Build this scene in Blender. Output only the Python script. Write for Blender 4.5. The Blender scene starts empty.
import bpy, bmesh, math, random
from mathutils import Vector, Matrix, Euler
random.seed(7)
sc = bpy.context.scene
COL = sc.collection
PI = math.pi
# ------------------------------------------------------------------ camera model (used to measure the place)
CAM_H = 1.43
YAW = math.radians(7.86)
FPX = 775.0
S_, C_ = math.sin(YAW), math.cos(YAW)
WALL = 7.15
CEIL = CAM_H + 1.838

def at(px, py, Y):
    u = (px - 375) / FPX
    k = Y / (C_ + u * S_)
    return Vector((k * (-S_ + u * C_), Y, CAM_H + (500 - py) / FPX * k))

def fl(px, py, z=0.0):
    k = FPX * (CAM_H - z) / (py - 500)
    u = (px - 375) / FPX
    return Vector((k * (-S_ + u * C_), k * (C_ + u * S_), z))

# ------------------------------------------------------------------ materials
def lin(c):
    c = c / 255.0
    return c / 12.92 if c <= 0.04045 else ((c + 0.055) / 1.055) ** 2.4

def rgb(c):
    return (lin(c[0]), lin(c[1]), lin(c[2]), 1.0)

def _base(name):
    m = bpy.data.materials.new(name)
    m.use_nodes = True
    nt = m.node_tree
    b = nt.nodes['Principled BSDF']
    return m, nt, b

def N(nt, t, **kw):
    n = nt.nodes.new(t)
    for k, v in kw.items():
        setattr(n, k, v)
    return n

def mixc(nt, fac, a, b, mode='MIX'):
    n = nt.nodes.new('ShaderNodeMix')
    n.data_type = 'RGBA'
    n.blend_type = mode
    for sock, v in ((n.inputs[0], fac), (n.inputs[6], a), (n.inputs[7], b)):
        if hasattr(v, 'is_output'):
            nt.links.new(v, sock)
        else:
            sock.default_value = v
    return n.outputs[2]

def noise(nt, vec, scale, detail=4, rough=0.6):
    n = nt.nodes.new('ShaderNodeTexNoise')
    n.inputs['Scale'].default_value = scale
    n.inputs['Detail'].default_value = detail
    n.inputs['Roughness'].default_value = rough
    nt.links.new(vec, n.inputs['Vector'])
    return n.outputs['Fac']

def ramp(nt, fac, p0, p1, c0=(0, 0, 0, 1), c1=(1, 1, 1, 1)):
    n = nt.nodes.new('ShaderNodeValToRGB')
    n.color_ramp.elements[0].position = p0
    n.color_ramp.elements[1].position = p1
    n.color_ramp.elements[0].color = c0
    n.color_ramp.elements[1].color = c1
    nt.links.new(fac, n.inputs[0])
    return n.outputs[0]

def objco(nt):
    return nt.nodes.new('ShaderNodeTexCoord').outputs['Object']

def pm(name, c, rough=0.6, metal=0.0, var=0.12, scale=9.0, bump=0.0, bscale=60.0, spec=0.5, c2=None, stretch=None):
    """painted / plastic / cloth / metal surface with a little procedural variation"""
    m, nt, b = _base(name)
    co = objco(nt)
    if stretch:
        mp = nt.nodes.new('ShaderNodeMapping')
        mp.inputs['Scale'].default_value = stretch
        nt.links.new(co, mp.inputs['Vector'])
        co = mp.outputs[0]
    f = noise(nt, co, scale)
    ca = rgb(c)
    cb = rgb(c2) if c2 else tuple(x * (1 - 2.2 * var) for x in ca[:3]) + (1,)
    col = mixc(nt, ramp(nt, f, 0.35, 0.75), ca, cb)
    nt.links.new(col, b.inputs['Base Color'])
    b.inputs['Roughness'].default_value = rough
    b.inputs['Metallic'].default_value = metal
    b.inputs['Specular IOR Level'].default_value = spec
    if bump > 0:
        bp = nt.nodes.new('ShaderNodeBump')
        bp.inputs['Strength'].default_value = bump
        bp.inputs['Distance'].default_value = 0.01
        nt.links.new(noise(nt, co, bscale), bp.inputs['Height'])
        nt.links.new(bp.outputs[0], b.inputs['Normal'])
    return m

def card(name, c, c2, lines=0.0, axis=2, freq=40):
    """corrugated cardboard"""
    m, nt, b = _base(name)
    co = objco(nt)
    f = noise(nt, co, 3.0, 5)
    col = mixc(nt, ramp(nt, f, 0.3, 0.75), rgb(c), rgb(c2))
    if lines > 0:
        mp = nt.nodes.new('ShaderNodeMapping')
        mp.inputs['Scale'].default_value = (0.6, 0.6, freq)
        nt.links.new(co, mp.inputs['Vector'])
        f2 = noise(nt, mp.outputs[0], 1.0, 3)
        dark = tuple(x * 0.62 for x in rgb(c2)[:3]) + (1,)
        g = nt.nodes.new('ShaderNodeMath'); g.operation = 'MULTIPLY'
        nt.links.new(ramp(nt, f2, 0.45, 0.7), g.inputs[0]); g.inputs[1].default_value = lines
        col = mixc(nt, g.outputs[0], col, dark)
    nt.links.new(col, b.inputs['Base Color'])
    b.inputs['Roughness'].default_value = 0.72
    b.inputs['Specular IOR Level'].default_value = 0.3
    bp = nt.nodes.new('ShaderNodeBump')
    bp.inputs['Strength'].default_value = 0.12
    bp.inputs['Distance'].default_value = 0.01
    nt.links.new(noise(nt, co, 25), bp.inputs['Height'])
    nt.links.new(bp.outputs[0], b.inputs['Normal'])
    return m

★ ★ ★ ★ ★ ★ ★

What needs to be done:
Write out the data again, exactly and in full.

Solution to this problem:
Build this scene in Blender. Output only the Python script. Write for Blender 4.5. The Blender scene starts empty.
import bpy, bmesh, math, random
from mathutils import Vector, Matrix, Euler
random.seed(7)
sc = bpy.context.scene
COL = sc.collection
PI = math.pi
# ------------------------------------------------------------------ camera model (used to measure the place)
CAM_H = 1.43
YAW = math.radians(7.86)
FPX = 775.0
S_, C_ = math.sin(YAW), math.cos(YAW)
WALL = 7.15
CEIL = CAM_H + 1.838

def at(px, py, Y):
    u = (px - 375) / FPX
    k = Y / (C_ + u * S_)
    return Vector((k * (-S_ + u * C_), Y, CAM_H + (500 - py) / FPX * k))

def fl(px, py, z=0.0):
    k = FPX * (CAM_H - z) / (py - 500)
    u = (px - 375) / FPX
    return Vector((k * (-S_ + u * C_), k * (C_ + u * S_), z))

# ------------------------------------------------------------------ materials
def lin(c):
    c = c / 255.0
    return c / 12.92 if c <= 0.04045 else ((c + 0.055) / 1.055) ** 2.4

def rgb(c):
    return (lin(c[0]), lin(c[1]), lin(c[2]), 1.0)

def _base(name):
    m = bpy.data.materials.new(name)
    m.use_nodes = True
    nt = m.node_tree
    b = nt.nodes['Principled BSDF']
    return m, nt, b

def N(nt, t, **kw):
    n = nt.nodes.new(t)
    for k, v in kw.items():
        setattr(n, k, v)
    return n

def mixc(nt, fac, a, b, mode='MIX'):
    n = nt.nodes.new('ShaderNodeMix')
    n.data_type = 'RGBA'
    n.blend_type = mode
    for sock, v in ((n.inputs[0], fac), (n.inputs[6], a), (n.inputs[7], b)):
        if hasattr(v, 'is_output'):
            nt.links.new(v, sock)
        else:
            sock.default_value = v
    return n.outputs[2]

def noise(nt, vec, scale, detail=4, rough=0.6):
    n = nt.nodes.new('ShaderNodeTexNoise')
    n.inputs['Scale'].default_value = scale
    n.inputs['Detail'].default_value = detail
    n.inputs['Roughness'].default_value = rough
    nt.links.new(vec, n.inputs['Vector'])
    return n.outputs['Fac']

def ramp(nt, fac, p0, p1, c0=(0, 0, 0, 1), c1=(1, 1, 1, 1)):
    n = nt.nodes.new('ShaderNodeValToRGB')
    n.color_ramp.elements[0].position = p0
    n.color_ramp.elements[1].position = p1
    n.color_ramp.elements[0].color = c0
    n.color_ramp.elements[1].color = c1
    nt.links.new(fac, n.inputs[0])
    return n.outputs[0]

def objco(nt):
    return nt.nodes.new('ShaderNodeTexCoord').outputs['Object']

def pm(name, c, rough=0.6, metal=0.0, var=0.12, scale=9.0, bump=0.0, bscale=60.0, spec=0.5, c2=None, stretch=None):
    """painted / plastic / cloth / metal surface with a little procedural variation"""
    m, nt, b = _base(name)
    co = objco(nt)
    if stretch:
        mp = nt.nodes.new('ShaderNodeMapping')
        mp.inputs['Scale'].default_value = stretch
        nt.links.new(co, mp.inputs['Vector'])
        co = mp.outputs[0]
    f = noise(nt, co, scale)
    ca = rgb(c)
    cb = rgb(c2) if c2 else tuple(x * (1 - 2.2 * var) for x in ca[:3]) + (1,)
    col = mixc(nt, ramp(nt, f, 0.35, 0.75), ca, cb)
    nt.links.new(col, b.inputs['Base Color'])
    b.inputs['Roughness'].default_value = rough
    b.inputs['Metallic'].default_value = metal
    b.inputs['Specular IOR Level'].default_value = spec
    if bump > 0:
        bp = nt.nodes.new('ShaderNodeBump')
        bp.inputs['Strength'].default_value = bump
        bp.inputs['Distance'].default_value = 0.01
        nt.links.new(noise(nt, co, bscale), bp.inputs['Height'])
        nt.links.new(bp.outputs[0], b.inputs['Normal'])
    return m

def card(name, c, c2, lines=0.0, axis=2, freq=40):
    """corrugated cardboard"""
    m, nt, b = _base(name)
    co = objco(nt)
    f = noise(nt, co, 3.0, 5)
    col = mixc(nt, ramp(nt, f, 0.3, 0.75), rgb(c), rgb(c2))
    if lines > 0:
        mp = nt.nodes.new('ShaderNodeMapping')
        mp.inputs['Scale'].default_value = (0.6, 0.6, freq)
        nt.links.new(co, mp.inputs['Vector'])
        f2 = noise(nt, mp.outputs[0], 1.0, 3)
        dark = tuple(x * 0.62 for x in rgb(c2)[:3]) + (1,)
        g = nt.nodes.new('ShaderNodeMath'); g.operation = 'MULTIPLY'
        nt.links.new(ramp(nt, f2, 0.45, 0.7), g.inputs[0]); g.inputs[1].default_value = lines
        col = mixc(nt, g.outputs[0], col, dark)
    nt.links.new(col, b.inputs['Base Color'])
    b.inputs['Roughness'].default_value = 0.72
    b.inputs['Specular IOR Level'].default_value = 0.3
    bp = nt.nodes.new('ShaderNodeBump')
    bp.inputs['Strength'].default_value = 0.12
    bp.inputs['Distance'].default_value = 0.01
    nt.links.new(noise(nt, co, 25), bp.inputs['Height'])
    nt.links.new(bp.outputs[0], b.inputs['Normal'])
    return m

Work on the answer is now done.